As Pete said (paraphrasing): When I was mayor, the first question I got from companies expressing interest in setting up in my town was "what can you offer us in the way of infrastructure?
They have to listen to Cavuto bleat about not taxing the rich when they themselves are being pinched.
It takes brass b-lls to claim the rich are being cheated while at the same time cheating the very people who make it possible to put you on the air. Truly pathetic.
To start with, US corporations rarely pay the book rate on their actual income. They use every deduction they can, and every subsidy they can, and every maneuver they can to avoid a substantial amount of their tax burden. My understanding is that many of the larger corps are paying less than 10 percent once all their deductions are added in. (And pundits like Hannity were begging the GOP to lower the corp rate to 15% when they inflicted the Tax Transfer, which would have meant that most corps would actually pay ZERO.) The other countries being mentioned do not have the same deductions the US allows, which means the EFFECTIVE tax rate the corps pay in the US is much, much lower than anywhere else in the world. This is the reason that corps aren’t rushing to flee the continent – not the supposed blindness that Hodge essentially accused them of having.
Next, the tax credits Hodge was scorning are actually lifelines for families with children. And under the prior code that angry Right Wingers destroyed with their Tax Transfer, every family used to receive an Individual Exemption for each person, adult or child, in their household. It was about 4K per person, so if you had a married couple with 2 kids, they’d be looking at a 16K deduction on top of either their Standard Deduction or their itemizations. The Tax Transfer put a single Individual Exemption into the Standard Deduction itself and then added a little cream on the top so they could say they’d doubled the SD. This meant that a married couple that itemized would now lose 16K of deductions in that single area. The tax credit for each child is not the same thing, and it does not make up for that loss.

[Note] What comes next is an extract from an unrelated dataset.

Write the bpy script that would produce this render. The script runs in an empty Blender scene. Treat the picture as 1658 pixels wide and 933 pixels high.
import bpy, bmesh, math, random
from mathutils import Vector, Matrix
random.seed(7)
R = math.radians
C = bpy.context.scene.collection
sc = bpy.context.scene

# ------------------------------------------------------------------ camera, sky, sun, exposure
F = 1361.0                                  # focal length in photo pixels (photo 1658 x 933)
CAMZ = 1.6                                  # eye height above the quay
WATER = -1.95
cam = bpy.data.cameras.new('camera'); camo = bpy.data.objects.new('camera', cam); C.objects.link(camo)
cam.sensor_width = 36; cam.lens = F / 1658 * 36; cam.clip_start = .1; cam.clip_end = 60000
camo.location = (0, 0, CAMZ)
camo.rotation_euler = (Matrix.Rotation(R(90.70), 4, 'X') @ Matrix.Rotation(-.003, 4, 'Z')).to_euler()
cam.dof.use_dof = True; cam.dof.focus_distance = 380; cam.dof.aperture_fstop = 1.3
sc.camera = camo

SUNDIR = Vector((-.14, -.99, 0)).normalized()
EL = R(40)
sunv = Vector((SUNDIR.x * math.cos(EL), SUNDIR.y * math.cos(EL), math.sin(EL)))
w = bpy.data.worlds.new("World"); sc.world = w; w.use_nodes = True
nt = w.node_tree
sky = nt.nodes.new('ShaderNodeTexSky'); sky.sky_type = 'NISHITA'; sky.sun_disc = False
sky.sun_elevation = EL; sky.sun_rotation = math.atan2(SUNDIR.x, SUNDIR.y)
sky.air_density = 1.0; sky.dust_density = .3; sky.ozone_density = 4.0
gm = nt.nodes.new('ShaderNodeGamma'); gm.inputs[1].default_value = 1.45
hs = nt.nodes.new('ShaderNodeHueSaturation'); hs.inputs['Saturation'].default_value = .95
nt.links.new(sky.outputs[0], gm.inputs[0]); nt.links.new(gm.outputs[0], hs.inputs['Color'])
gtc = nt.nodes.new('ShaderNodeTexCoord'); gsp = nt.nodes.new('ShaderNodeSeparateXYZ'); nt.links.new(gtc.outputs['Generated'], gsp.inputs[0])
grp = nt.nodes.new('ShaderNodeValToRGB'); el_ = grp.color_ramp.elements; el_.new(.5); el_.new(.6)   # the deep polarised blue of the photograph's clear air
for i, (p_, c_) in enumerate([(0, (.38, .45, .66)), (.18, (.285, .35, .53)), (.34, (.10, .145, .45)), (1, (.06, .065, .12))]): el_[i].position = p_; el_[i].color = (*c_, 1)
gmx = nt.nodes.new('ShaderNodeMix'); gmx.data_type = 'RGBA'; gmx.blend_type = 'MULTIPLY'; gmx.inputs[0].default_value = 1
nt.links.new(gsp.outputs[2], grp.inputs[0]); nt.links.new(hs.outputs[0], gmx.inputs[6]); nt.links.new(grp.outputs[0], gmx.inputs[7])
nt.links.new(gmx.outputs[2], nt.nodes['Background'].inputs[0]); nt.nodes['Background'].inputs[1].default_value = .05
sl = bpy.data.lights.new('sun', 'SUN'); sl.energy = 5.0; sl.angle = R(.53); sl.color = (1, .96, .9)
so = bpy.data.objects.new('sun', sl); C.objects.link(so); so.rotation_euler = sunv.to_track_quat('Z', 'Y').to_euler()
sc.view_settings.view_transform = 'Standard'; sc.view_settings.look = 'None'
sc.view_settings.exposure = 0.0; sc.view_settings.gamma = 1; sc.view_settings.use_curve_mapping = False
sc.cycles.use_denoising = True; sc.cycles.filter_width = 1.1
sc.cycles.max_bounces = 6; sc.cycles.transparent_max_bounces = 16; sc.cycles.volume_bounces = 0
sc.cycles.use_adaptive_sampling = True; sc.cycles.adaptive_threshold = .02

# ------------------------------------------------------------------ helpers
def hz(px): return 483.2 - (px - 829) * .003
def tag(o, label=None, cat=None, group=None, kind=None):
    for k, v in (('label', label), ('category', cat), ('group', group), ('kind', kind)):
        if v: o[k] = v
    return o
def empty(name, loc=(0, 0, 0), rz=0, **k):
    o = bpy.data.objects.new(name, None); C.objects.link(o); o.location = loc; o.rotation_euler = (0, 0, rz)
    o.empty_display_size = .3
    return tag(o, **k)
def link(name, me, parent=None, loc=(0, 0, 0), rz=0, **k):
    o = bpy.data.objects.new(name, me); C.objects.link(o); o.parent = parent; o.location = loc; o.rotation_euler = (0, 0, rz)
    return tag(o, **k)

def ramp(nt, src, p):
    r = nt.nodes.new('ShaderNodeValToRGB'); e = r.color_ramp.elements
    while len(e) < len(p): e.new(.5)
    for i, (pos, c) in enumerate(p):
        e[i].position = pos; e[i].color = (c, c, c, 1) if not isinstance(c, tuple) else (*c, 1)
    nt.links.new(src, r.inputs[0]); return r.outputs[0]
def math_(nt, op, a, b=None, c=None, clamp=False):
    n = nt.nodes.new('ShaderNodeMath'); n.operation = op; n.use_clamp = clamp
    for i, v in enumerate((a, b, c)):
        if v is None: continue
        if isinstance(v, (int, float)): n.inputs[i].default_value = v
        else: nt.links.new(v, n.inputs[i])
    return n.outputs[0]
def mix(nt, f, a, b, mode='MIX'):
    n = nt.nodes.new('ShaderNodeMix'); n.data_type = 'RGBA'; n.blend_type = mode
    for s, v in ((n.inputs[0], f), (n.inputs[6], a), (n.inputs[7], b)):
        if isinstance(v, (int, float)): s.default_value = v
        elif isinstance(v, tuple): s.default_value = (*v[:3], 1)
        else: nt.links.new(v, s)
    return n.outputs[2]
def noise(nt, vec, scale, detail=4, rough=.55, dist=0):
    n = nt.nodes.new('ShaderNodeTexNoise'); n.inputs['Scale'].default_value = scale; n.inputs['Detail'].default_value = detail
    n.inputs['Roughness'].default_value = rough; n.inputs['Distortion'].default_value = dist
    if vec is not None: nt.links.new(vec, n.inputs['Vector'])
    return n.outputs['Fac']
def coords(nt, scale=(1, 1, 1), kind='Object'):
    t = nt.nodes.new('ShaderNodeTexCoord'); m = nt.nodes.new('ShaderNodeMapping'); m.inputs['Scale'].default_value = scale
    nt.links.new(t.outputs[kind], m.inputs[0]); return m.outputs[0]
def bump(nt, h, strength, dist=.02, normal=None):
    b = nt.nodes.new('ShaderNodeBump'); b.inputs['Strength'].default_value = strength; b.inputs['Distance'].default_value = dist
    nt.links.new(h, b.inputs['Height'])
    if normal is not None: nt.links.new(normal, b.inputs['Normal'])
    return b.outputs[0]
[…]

But let’s get to the actual meat of the discussion. For the 743rd time, the GOP gleefully RAISED taxes on Middle Class employees with their Tax Transfer while they were lowering them for the corps and the wealthy. I’ll say that again – tax rates went UP for Middle Class employees, while the people earning over 415K per year saw a tax cut of nearly 3%. And on top of that, angry Right Wing Republicans also erased nearly all the deductions that Middle Class Employees could have claimed, while retaining them for the corps and for the “independent contractors”. (In simpler language, the GOP was going after the union members and the middle managers while sparing the contractors, since the feeling was that contractors tend to be Republican while employees tend to be Democrats.)
The actual result of the Republican Tax Transfer was that Middle Class employees, particularly those in Blue States, saw their federal tax burden SKYROCKETED. My own tax burden shot up by several thousand dollars per year, as did the burden of nearly every co-worker and acquaintance of mine. So it’s frankly a bit rich to hear Cavuto and Hodge bemoaning the idea that the wealthy might have to pay a little more. I don’t recall hearing Cavuto expressing concern about tens of millions of Middle Class employees. So this concern about the wealthy and the big corps who actually pay under 10 percent per year is not something that rings as genuine.
Angry Right Wingers have no ground upon which to stand here. They need to own the fact that they deliberately raised taxes on the Middle Class while trying to protect their donors. And they need to stop trying to lie about the significantly increased tax bills they inflicted upon so many Americans.